# Instructions for the task
Within the material below, find each line bearing the word "Take" and present it.
-- START --
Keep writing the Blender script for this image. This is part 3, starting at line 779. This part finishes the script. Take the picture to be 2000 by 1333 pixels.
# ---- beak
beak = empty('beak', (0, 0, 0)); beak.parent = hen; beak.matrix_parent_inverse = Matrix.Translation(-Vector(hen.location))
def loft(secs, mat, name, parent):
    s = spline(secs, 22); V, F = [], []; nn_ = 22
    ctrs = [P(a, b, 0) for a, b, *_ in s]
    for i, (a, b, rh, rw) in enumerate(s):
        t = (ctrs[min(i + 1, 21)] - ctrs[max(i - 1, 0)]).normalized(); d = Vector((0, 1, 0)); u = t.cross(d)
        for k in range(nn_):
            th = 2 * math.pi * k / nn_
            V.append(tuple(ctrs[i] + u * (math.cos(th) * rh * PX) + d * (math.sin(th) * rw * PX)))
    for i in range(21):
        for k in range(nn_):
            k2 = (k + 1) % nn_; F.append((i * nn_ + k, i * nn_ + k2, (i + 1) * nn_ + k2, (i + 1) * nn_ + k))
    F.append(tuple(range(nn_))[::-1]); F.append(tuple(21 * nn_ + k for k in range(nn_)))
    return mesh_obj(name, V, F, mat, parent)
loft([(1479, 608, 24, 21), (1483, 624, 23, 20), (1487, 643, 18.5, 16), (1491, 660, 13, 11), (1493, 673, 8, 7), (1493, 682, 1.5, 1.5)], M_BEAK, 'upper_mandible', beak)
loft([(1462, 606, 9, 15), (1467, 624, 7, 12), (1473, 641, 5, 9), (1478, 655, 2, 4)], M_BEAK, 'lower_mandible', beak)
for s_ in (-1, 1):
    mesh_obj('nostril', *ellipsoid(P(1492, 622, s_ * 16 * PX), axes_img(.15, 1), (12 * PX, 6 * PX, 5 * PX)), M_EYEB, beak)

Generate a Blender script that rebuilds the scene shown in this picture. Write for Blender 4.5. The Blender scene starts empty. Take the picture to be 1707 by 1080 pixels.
-- END --
# Correct answer
Keep writing the Blender script for this image. This is part 3, starting at line 779. This part finishes the script. Take the picture to be 2000 by 1333 pixels.
Generate a Blender script that rebuilds the scene shown in this picture. Write for Blender 4.5. The Blender scene starts empty. Take the picture to be 1707 by 1080 pixels.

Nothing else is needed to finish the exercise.